From time to time, we see migrant workers at our Cuff Road Project who, while signing up for free meals, decline our help with their cases. In this report, TWC2 volunteer Hannah Go speaks to one such worker whom we’ll call Yasser (not his real name). Yasser has launched a salary claim. From what we learn of the rough contours of his case, we fear his case may be more complicated and weaker than he seems to think.

Yet he appears very confident about it, convinced that “MOM help me”, and with it, his chance of success is good. What he may not realise is that the authorities must, per their proper role, be neutral in the dispute between him and his employer. How Yasser got the impression that he has the ministry on his side and doing the best for him is unclear.

By TWC2 volunteer Hannah Go, based on an interview in November 2020

When Yasser received his copy of the In-Principle Approval (IPA) (see Glossary for explanation), he was surprised to see a totally different salary figure from what he thought he had agreed with the employer, he tells me during our interview. “IPA say $325.”

By then he had no choice but to continue, since he had already paid for the job.

The job began in March 2019, and at some point, he was told that he would receive $30 a day, along with transport money. Indeed he was paid at that rate, he says, at least in the early period. “At first, everything is okay. I get pay, sometimes from bank, sometimes cash.”
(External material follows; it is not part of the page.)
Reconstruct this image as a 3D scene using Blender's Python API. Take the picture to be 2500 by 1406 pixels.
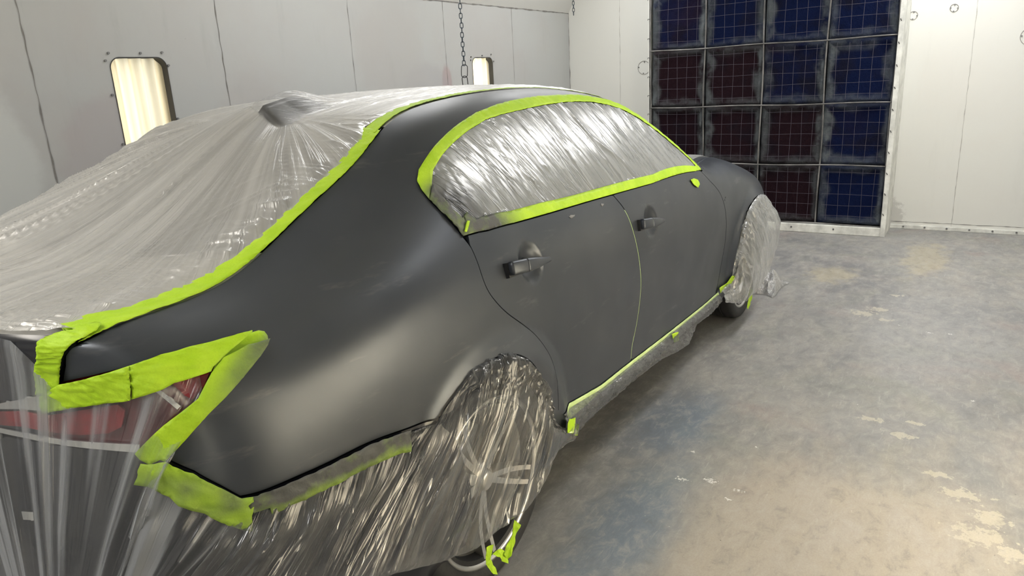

However, he tells me that he was not provided with pay slips or any other documentation to show the actual payment, or how the amounts were calculated. But as he was receiving pay regularly, that was the best that he could have expected at that point.

$30 a day is equivalent to about $800 per month. This is a far cry from the $1,600 that was mentioned when he was applying for the job.

The big issue now is that neither $1,600 nor $800 is his real entitlement according to his IPA, Yasser admits. It is $325. Unfortunately, he doesn’t have his IPA with him when we meet, so he can’t show it to us and we can only take his word for it.

We ask him to show us another day, but he hesitates, saying that he is getting help from the Ministry of Manpower (MOM). Like many workers, Yasser conflates MOM with the actual body conducting salary mediation between employees and employers, namely the Tripartite Alliance for Dispute Management (TADM).

Only verbal

30-year-old Yasser was working in a factory when he first met his current boss, who told him about his electrical company. Yasser says he checked out the company profile. Everything seemed to be in order and he contacted the boss, who then offered him — verbally, of course — a salary of $1,600 per month.

“I liked him that time. He seemed okay. I trust,” says Yasser when asked what made him decide to proceed.

Ah, but the job did not come free. To secure it, Yasser says the boss asked him for $2,000. However, as Yasser was by then in Bangladesh, it was Yasser’s uncle who made a downpayment of $500 on his behalf. The uncle was working in Singapore at the time.

Yasser claims that he paid the balance directly to the boss when he arrived in Singapore.


In December 2019, salary payments ceased, says Yasser. By March 2020, news was that the company was closing shop. Yasser then filed a case against his employer for the pay that was due him for the four months.

He adds that he is also claiming salary for another one-and-a-half months, from April to mid-May, given that his work permit expired only in May 2020.

We ask him which of the three different salaries he is basing his claim on — $1,600, $325, or $30/day?

Yasser says that it is based on practice — i.e. actual pay. He just wants to get what he was receiving previously, which was $30 a day.

The worrying part is, from what’s been said so far, that he may have little on paper to prove it. Our understanding is that the banked salaries were few and far between, and the cash payments may be hard to corroborate, since no pay slips or statements were issued.

Moreover, if the company has closed shop, what’s there in the company’s bank account to pay Yasser with, even if he wins his case?

It has been more than a year since he has gotten paid, and seven months since his permit expired. While waiting to resolve this matter, Yasser hopes to get a chance to look for and transfer to a new job, so he can continue to support his parents and three sisters back home.